Farewell, Michael Ballack.

Anushree Nande

3rd October 2012 | 2:07 PM

 

Michael Ballack announced his retirement from professional football yesterday, at the age of 36. I hadn’t really kept track of his career post-Chelsea, mostly because he seemed plagued by chronic injuries and even more personal problems with his coaches, managers and teammates, both at the club and country level to actually be too relevant on the field. And then in the summer of 2012, his torrid 2 year return to Bayer Leverkusen came to an end and there were speculations of a move to the MLS or Down Under.

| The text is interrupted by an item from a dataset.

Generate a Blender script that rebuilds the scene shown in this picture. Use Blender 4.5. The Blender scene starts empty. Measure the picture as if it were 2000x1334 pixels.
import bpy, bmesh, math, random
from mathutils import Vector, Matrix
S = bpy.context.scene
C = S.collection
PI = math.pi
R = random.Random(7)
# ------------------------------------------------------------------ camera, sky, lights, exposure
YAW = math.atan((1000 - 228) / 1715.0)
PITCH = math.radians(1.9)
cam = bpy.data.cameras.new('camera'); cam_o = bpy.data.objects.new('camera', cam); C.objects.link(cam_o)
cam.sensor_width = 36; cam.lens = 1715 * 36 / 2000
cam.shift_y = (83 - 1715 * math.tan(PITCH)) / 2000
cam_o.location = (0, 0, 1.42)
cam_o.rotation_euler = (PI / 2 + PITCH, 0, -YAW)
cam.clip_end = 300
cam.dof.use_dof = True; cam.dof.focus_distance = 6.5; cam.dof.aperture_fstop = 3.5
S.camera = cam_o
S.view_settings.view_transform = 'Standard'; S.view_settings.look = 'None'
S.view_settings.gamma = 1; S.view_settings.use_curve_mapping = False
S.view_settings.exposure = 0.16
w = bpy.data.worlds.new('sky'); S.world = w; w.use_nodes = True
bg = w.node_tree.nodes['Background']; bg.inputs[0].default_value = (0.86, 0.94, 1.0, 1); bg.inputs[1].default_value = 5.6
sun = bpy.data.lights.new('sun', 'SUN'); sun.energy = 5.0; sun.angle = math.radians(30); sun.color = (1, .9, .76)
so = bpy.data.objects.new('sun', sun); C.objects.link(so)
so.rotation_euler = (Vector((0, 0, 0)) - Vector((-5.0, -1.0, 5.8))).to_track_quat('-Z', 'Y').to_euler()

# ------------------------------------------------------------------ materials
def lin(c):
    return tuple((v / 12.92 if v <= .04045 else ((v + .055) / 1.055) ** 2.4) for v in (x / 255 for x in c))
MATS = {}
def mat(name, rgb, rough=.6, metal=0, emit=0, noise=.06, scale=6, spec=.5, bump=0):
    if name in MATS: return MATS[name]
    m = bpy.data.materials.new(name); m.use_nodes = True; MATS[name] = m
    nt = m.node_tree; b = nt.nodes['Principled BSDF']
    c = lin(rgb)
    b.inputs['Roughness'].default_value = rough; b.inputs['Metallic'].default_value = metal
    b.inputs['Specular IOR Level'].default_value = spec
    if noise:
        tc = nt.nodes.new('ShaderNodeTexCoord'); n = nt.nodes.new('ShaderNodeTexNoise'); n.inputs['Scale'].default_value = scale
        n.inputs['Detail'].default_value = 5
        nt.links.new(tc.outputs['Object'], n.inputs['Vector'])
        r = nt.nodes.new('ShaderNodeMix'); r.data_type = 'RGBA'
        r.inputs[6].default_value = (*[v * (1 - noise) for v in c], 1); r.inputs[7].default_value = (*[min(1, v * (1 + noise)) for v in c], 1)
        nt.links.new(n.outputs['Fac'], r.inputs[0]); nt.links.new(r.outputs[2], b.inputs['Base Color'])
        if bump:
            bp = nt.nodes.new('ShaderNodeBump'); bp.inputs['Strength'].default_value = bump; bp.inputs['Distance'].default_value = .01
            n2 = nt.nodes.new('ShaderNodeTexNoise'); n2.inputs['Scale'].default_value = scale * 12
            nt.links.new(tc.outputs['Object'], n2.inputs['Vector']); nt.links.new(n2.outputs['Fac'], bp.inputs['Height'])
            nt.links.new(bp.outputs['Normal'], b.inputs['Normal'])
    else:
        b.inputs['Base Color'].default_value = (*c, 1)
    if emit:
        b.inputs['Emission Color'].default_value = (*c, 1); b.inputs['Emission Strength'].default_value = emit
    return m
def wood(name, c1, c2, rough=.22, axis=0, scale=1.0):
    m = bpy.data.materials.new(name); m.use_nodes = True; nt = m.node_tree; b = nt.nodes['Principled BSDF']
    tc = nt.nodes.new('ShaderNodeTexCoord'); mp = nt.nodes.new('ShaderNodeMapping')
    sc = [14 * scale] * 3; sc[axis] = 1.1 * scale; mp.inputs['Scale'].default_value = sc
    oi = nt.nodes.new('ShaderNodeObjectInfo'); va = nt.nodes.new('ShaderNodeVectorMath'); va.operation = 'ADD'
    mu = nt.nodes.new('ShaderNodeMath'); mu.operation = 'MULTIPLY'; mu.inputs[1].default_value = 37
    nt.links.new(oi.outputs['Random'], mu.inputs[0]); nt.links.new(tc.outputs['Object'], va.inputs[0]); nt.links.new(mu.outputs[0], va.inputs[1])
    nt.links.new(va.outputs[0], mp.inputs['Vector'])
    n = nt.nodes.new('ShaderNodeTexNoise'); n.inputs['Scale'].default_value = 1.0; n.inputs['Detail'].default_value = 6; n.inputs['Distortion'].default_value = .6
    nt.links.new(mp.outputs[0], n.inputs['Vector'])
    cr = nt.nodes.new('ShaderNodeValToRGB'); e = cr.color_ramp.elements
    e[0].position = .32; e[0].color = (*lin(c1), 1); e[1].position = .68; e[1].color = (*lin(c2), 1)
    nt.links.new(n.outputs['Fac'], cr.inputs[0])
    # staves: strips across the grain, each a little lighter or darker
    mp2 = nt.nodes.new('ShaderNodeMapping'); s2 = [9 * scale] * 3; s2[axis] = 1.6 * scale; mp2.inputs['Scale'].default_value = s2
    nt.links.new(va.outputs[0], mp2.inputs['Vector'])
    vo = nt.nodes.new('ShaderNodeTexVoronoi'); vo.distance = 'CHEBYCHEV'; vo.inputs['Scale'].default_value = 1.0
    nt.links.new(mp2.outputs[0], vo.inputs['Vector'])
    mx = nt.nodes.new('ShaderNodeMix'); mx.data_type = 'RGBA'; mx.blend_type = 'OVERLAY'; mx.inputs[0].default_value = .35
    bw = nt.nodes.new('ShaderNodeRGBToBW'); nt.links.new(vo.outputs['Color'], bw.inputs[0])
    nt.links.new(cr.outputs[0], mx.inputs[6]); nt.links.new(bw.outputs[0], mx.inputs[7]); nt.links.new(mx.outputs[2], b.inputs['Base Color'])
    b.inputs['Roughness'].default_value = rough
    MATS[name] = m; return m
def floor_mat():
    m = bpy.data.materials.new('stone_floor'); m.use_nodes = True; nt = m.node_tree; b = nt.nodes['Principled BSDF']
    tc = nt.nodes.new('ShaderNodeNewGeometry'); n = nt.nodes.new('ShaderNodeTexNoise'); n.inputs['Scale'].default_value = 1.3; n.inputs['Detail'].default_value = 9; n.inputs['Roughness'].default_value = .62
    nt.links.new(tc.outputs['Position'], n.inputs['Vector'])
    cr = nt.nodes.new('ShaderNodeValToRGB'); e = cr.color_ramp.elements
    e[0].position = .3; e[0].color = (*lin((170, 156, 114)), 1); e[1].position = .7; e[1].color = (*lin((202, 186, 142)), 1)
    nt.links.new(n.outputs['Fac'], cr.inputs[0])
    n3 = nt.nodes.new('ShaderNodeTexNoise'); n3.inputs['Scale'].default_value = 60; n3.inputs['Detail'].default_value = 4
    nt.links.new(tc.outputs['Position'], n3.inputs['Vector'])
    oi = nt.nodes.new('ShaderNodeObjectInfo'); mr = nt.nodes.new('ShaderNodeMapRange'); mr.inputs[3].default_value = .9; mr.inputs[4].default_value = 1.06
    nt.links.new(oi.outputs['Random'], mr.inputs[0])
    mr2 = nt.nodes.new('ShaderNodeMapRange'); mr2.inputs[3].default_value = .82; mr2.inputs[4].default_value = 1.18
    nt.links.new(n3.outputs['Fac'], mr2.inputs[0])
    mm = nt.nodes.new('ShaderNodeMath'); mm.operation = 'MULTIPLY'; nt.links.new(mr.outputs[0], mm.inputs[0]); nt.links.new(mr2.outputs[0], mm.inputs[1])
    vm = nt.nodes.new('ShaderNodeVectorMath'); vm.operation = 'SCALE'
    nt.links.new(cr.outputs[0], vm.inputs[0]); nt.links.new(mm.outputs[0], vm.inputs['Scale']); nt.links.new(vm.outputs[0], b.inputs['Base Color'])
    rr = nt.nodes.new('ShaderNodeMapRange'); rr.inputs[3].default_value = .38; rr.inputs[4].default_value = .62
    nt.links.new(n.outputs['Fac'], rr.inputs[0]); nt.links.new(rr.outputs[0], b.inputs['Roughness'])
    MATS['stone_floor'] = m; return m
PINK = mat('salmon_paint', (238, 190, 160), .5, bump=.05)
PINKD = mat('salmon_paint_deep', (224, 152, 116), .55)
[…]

I think that the beginning of the end was the 2010 World Cup and what followed. It was not Ballack’s fault that he couldn’t lead his team in yet another international tournament; an ankle injury inflicted by Kevin-Prince Boateng in the semi-final of the FA Cup ensured that the German couldn’t play. What followed left a bitter taste in everyone’s mouths. An unceremonious handing over of the captain’s armband to Philipp Lahm, a very public falling out with Joachim Loew and the German Football Federation, and an international career that abruptly ended on 98 caps (and42 goals), in spite of the peace offering of a ‘farewell tour’ to bring up the magical three-digit number.

At that time, I remember thinking that maybe he should hang up his boots, on his own terms and not because of forced circumstances. And yet, that’s what it has finally come to. It is a shame that undoubtedly one of the best German midfielders and footballers of his age has to go out on such a whimpering, anti-climactic note, a situation, in many respects of his own stubborn making.